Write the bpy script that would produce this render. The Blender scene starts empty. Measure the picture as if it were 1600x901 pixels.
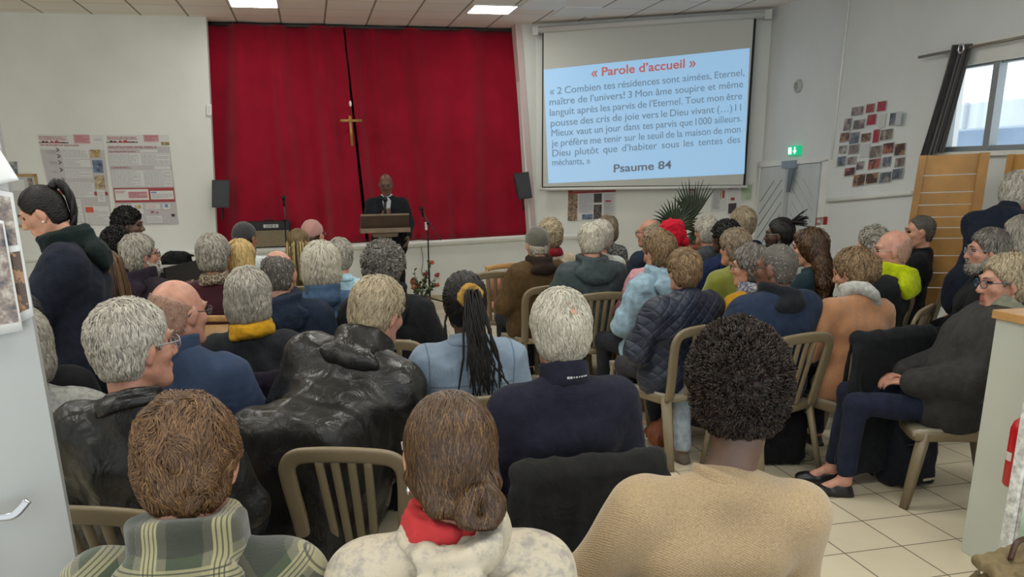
import bpy, bmesh, math, random
import numpy as np
from mathutils import Vector, Matrix, Euler

# ---------------------------------------------------------------- camera
SC = bpy.context.scene
COL = SC.collection
CAM_F, CAM_CX, CAM_CY = 1300.0, 800.0, 650.0          # in pixels of a 1600x901 frame
PITCH, ROLL, CAM_H = math.radians(16.6), 0.0152, 1.76
_F = np.array([0, math.cos(PITCH), -math.sin(PITCH)])
_R0 = np.array([1.0, 0, 0]); _U0 = np.array([0, math.sin(PITCH), math.cos(PITCH)])
_R = _R0*math.cos(ROLL) - _U0*math.sin(ROLL); _U = _U0*math.cos(ROLL) + _R0*math.sin(ROLL)
_C = np.array([0, 0, CAM_H])
cam_d = bpy.data.cameras.new('camera'); cam = bpy.data.objects.new('camera', cam_d); COL.objects.link(cam)
cam.matrix_world = Matrix([[_R[0], _U[0], -_F[0], 0], [_R[1], _U[1], -_F[1], 0], [_R[2], _U[2], -_F[2], CAM_H], [0, 0, 0, 1]])
cam_d.sensor_width = 36; cam_d.lens = CAM_F/1600*36; cam_d.shift_y = (CAM_CY-450.5)/1600
cam_d.clip_start = 0.05
SC.camera = cam

def ray(u, v): return _F + (_R*(u-CAM_CX) - _U*(v-CAM_CY))/CAM_F
def on_z(u, v, z):
    d = ray(u, v); return _C + d*((z-CAM_H)/d[2])
def on_y(u, v, y):
    d = ray(u, v); return _C + d*(y/d[1])
def on_plane(u, v, p0, n):
    d = ray(u, v); p0 = np.asarray(p0, float); n = np.asarray(n, float)
    return _C + d*(((p0-_C) @ n)/(d @ n))
def depth_scale(p): return CAM_F/float((np.asarray(p)-_C) @ _F)     # px per metre there

# ---------------------------------------------------------------- light, world, exposure
SC.view_settings.view_transform = 'Standard'
SC.view_settings.look = 'None'
SC.view_settings.gamma = 1.0
SC.view_settings.use_curve_mapping = False
SC.view_settings.exposure = 0.72
SC.cycles.use_denoising = True
SC.cycles.max_bounces = 8; SC.cycles.diffuse_bounces = 6
SC.cycles.sample_clamp_indirect = 6.0
W = bpy.data.worlds.new('world'); SC.world = W; W.use_nodes = True
_bg = W.node_tree.nodes['Background']; _bg.inputs[0].default_value = (0.90, 0.96, 1.0, 1); _bg.inputs[1].default_value = 1.0
PANEL_LIGHT = 13.0         # ceiling panels
SKY_LIGHT = 1.15
_bg.inputs[1].default_value = SKY_LIGHT

# ---------------------------------------------------------------- materials
def lin(c):
    if isinstance(c, str):
        c = c.lstrip('#'); c = [int(c[i:i+2], 16)/255 for i in (0, 2, 4)]
    return tuple((x/12.92 if x <= 0.04045 else ((x+0.055)/1.055)**2.4) for x in c[:3]) + (1.0,)
_mats = {}
class NT:
    def __init__(s, name):
        s.m = bpy.data.materials.new(name); s.m.use_nodes = True
        s.t = s.m.node_tree; s.b = s.t.nodes['Principled BSDF']
    def n(s, typ, **kw):
        nd = s.t.nodes.new(typ)
        for k, v in kw.items():
            if k.startswith('i_'):
                key = k[2:]; key = int(key) if key.isdigit() else key.replace('_', ' ')
                nd.inputs[key].default_value = v
            else: setattr(nd, k, v)
        return nd
    def l(s, a, b): s.t.links.new(a, b)
    def coord(s, kind='Object', scale=None, rot=None, loc=None):
        tc = s.n('ShaderNodeTexCoord'); o = tc.outputs[kind]
        if scale is not None or rot is not None or loc is not None:
            mp = s.n('ShaderNodeMapping'); s.l(o, mp.inputs[0])
            if scale is not None: mp.inputs['Scale'].default_value = (scale,)*3 if not hasattr(scale, '__len__') else scale
            if rot is not None: mp.inputs['Rotation'].default_value = rot
            if loc is not None: mp.inputs['Location'].default_value = loc
            o = mp.outputs[0]
        return o
    def noise(s, vec, scale, detail=4, rough=0.55, out=0):
        nd = s.n('ShaderNodeTexNoise', i_Scale=scale, i_Detail=detail, i_Roughness=rough); s.l(vec, nd.inputs['Vector']); return nd.outputs[out]
    def ramp(s, fac, stops, interp='LINEAR'):
        r = s.n('ShaderNodeValToRGB'); r.color_ramp.interpolation = interp
        el = r.color_ramp.elements
        while len(el) < len(stops): el.new(0.5)
        for e, (p, c) in zip(el, stops): e.position = p; e.color = lin(c)
        s.l(fac, r.inputs[0]); return r.outputs[0]
    def math(s, op, a, b=None, c=None):
        nd = s.n('ShaderNodeMath', operation=op)
        for i, x in enumerate((a, b, c)):
            if x is None: continue
            if hasattr(x, 'links'): s.l(x, nd.inputs[i])
            else: nd.inputs[i].default_value = x
        return nd.outputs[0]
    def mix(s, fac, a, b):
        nd = s.n('ShaderNodeMix', data_type='RGBA')
        for k, x in ((0, fac), (6, a), (7, b)):
            if hasattr(x, 'links'): s.l(x, nd.inputs[k])
            elif k == 0: nd.inputs[k].default_value = x
            else: nd.inputs[k].default_value = lin(x)
        return nd.outputs[2]
    def bump(s, h, strength=0.3, dist=0.01):
        b = s.n('ShaderNodeBump', i_Strength=strength, i_Distance=dist); s.l(h, b.inputs['Height']); s.l(b.outputs[0], s.b.inputs['Normal'])
    def sep(s, v):
        nd = s.n('ShaderNodeSeparateXYZ'); s.l(v, nd.inputs[0]); return nd.outputs

def mat(name, col, rough=0.6, metal=0.0, var=0.0, vscale=8.0, bump=0.0, bscale=60.0, spec=None, emit=None, emit_s=0, sheen=0):
    key = (name, str(col), rough, metal, var, vscale, bump, bscale, emit, emit_s)
    if key in _mats: return _mats[key]
    k = NT(name)
    k.b.inputs['Base Color'].default_value = lin(col); k.b.inputs['Roughness'].default_value = rough; k.b.inputs['Metallic'].default_value = metal
    if spec is not None: k.b.inputs['Specular IOR Level'].default_value = spec
    if sheen: k.b.inputs['Sheen Weight'].default_value = sheen
    if emit is not None:
        k.b.inputs['Emission Color'].default_value = lin(emit); k.b.inputs['Emission Strength'].default_value = emit_s
    if var or bump:
        co = k.coord()
        if var:
            c = lin(col)
            lo = tuple(max(0, x**(1/2.2)*(1-var)) for x in c[:3]); hi = tuple(min(1, x**(1/2.2)*(1+var*0.7)) for x in c[:3])
            k.l(k.ramp(k.noise(co, vscale, 5), [(0.3, lo), (0.7, hi)]), k.b.inputs['Base Color'])
        if bump: k.bump(k.noise(co, bscale, 3), bump, 0.01)
    _mats[key] = k.m
    return k.m

def fabric(name, col, rough=0.9, var=0.12, vscale=25, bump=0.35, bscale=220, spec=0.08, wr=1.0):
    key = ('fabric', name, str(col))
    if key in _mats: return _mats[key]
    k = NT(name); co = k.coord(); c = lin(col)
    lo = tuple(max(0, x**(1/2.2)*(1-var)) for x in c[:3]); hi = tuple(min(1, x**(1/2.2)*(1+var)) for x in c[:3])
    k.l(k.ramp(k.noise(co, vscale, 5), [(0.3, lo), (0.7, hi)]), k.b.inputs['Base Color'])
    k.b.inputs['Roughness'].default_value = rough; k.b.inputs['Specular IOR Level'].default_value = spec; k.b.inputs['Sheen Weight'].default_value = 0.04
    fine = k.noise(co, bscale, 2); nd = k.n('ShaderNodeTexNoise', i_Scale=9.0, i_Detail=3.0, i_Distortion=0.8); k.l(co, nd.inputs['Vector'])
    h = k.math('ADD', k.math('MULTIPLY', fine, 0.10), k.math('MULTIPLY', nd.outputs[0], wr))
    k.bump(h, 0.55, 0.03)
    _mats[key] = k.m; return k.m
def leather(name, col):
    k = NT(name); co = k.coord(); c = lin(col)
    k.l(k.ramp(k.noise(co, 5, 5), [(0.3, tuple(x**(1/2.2)*0.8 for x in c[:3])), (0.7, tuple(x**(1/2.2)*1.35 for x in c[:3]))]), k.b.inputs['Base Color'])
    k.l(k.ramp(k.noise(co, 14, 4), [(0.3, (0.52,)*3), (0.7, (0.68,)*3)]), k.b.inputs['Roughness'])
    nd = k.n('ShaderNodeTexNoise', i_Scale=11.0, i_Detail=4.0, i_Distortion=1.2); k.l(co, nd.inputs['Vector'])
    k.bump(k.math('ADD', k.math('MULTIPLY', k.noise(co, 130, 2), 0.05), nd.outputs[0]), 0.32, 0.03)
    k.b.inputs['Specular IOR Level'].default_value = 0.4
    return k.m

# ---------------------------------------------------------------- mesh helpers
class MB:
    """collects shapes into ONE mesh; each shape keeps its material slot"""
    def __init__(s): s.v = []; s.f = []; s.mi = []; s.mats = []; s.nv = 0; s.smooth = []
    def slot(s, m):
        if m not in s.mats: s.mats.append(m)
        return s.mats.index(m)
    def add(s, verts, faces, m=None, smooth=False):
        i = s.slot(m)
        verts = [tuple(map(float, p)) for p in verts]
        s.v += verts; s.f += [tuple(x+s.nv for x in f) for f in faces]; s.mi += [i]*len(faces); s.smooth += [smooth]*len(faces); s.nv += len(verts)
        return s
    def box(s, c, h, m=None, R=None, taper=1.0, bevel=0.0):
        c = np.array(c, float); R = np.eye(3) if R is None else np.array(R)
        bm = bmesh.new(); bmesh.ops.create_cube(bm, size=2)
        for v in bm.verts:
            t = 1.0 if v.co.z < 0 else taper
            v.co = Vector((v.co.x*h[0]*t, v.co.y*h[1]*t, v.co.z*h[2]))
        if bevel > 0: bmesh.ops.bevel(bm, geom=bm.edges[:], offset=bevel, segments=2, affect='EDGES', profile=0.5)
        vs = [c + R @ np.array(v.co) for v in bm.verts]; bm.verts.index_update()
        fs = [[v.index for v in f.verts] for f in bm.faces]; bm.free()
        return s.add(vs, fs, m)
    def hexa(s, q0, q1, m=None):
        """solid between two quads (4 points each, same order)"""
        v = list(q0)+list(q1)
        return s.add(v, [(0, 1, 2, 3), (7, 6, 5, 4), (4, 5, 1, 0), (5, 6, 2, 1), (6, 7, 3, 2), (7, 4, 0, 3)], m)
    def tube(s, pts, r, m=None, seg=8, flat=None, caps=True, up=(0, 0, 1), closed=False):
        """r: number or list; flat: (w,h) half sizes make a rounded-rectangular section"""
        pts = [np.array(p, float) for p in pts]; n = len(pts)
        rs = r if hasattr(r, '__len__') else [r]*n
        vs, fs = [], []
        prev = None
        for i, p in enumerate(pts):
            if closed: t = pts[(i+1) % n]-pts[(i-1) % n]
            else: t = pts[min(i+1, n-1)]-pts[max(i-1, 0)]
            t = t/(np.linalg.norm(t)+1e-12)
            if prev is None:
                a = np.array(up, float)
                if abs(a @ t) > 0.95: a = np.array([1.0, 0, 0]) if abs(t[0]) < 0.9 else np.array([0, 1.0, 0])
            else: a = prev
            a = a - t*(a @ t); a /= np.linalg.norm(a); b = np.cross(t, a); prev = a
            for k in range(seg):
                th = 2*math.pi*(k+0.5)/seg
                cs, sn = math.cos(th), math.sin(th)
                if flat is not None:
                    e = 0.5
                    cs = math.copysign(abs(cs)**e, cs); sn = math.copysign(abs(sn)**e, sn)
                    vs.append(p + b*cs*flat[0]*rs[i] + a*sn*flat[1]*rs[i])
                else: vs.append(p + (b*cs + a*sn)*rs[i])
        m_ = n if closed else n-1
        for i in range(m_):
            j = (i+1) % n
            for k in range(seg):
                k2 = (k+1) % seg
                fs.append((i*seg+k, i*seg+k2, j*seg+k2, j*seg+k))
        if caps and not closed:
            fs.append(tuple(range(seg))[::-1]); fs.append(tuple((n-1)*seg+k for k in range(seg)))
        return s.add(vs, fs, m, True)
    def lathe(s, prof, m=None, seg=24, c=(0, 0, 0), R=None):
        R = np.eye(3) if R is None else np.array(R); c = np.array(c, float)
        vs = []; fs = []
        for (r, z) in prof:
            for k in range(seg):
                th = 2*math.pi*k/seg; vs.append(c + R @ np.array([r*math.cos(th), r*math.sin(th), z]))
        for i in range(len(prof)-1):
            for k in range(seg):
                k2 = (k+1) % seg; fs.append((i*seg+k, i*seg+k2, (i+1)*seg+k2, (i+1)*seg+k))
        fs.append(tuple(range(seg))[::-1]); fs.append(tuple((len(prof)-1)*seg+k for k in range(seg)))
        return s.add(vs, fs, m, True)
    def ball(s, c, r, m=None, seg=12):
        r = np.array(r if hasattr(r, '__len__') else (r, r, r), float); c = np.array(c, float)
        vs = [c+r*np.array([0, 0, 1])]; fs = []
        for i in range(1, seg//2):
            ph = math.pi*i/(seg//2)
            for k in range(seg):
                th = 2*math.pi*k/seg; vs.append(c + r*np.array([math.sin(ph)*math.cos(th), math.sin(ph)*math.sin(th), math.cos(ph)]))
        vs.append(c-r*np.array([0, 0, 1])); L = seg//2-1
        for k in range(seg):
            k2 = (k+1) % seg
            fs.append((0, 1+k, 1+k2)); fs.append((1+(L-1)*seg+k2, 1+(L-1)*seg+k, len(vs)-1))
            for i in range(L-1): fs.append((1+i*seg+k, 1+(i+1)*seg+k, 1+(i+1)*seg+k2, 1+i*seg+k2))
        return s.add(vs, fs, m, True)
    def build(s, name, parent=None, m=None, world=False):
        """world: the shapes were given in world space though the object has a parent"""
        me = bpy.data.meshes.new(name)
        if world and parent is not None:
            bpy.context.view_layer.update()
            inv = np.array(parent.matrix_world.inverted())
            P = np.array(s.v) @ inv[:3, :3].T + inv[:3, 3]; s.v = [tuple(p) for p in P]
        me.from_pydata(s.v, [], s.f)
        ms = [x if x is not None else m for x in s.mats]
        for x in ms: me.materials.append(x)
        me.polygons.foreach_set('material_index', s.mi)
        me.polygons.foreach_set('use_smooth', s.smooth)
        me.update()
        bm = bmesh.new(); bm.from_mesh(me); bmesh.ops.recalc_face_normals(bm, faces=bm.faces); bm.to_mesh(me); bm.free()
        o = bpy.data.objects.new(name, me); COL.objects.link(o)
        if parent is not None: o.parent = parent
        return o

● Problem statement
Everything from the first line to the line with "from mathutils import Vector, Matrix, Euler" must be repeated exactly, and nothing else. Leave the pictures out.

● The response
Write the bpy script that would produce this render. The Blender scene starts empty. Measure the picture as if it were 1600x901 pixels.
import bpy, bmesh, math, random
import numpy as np
from mathutils import Vector, Matrix, Euler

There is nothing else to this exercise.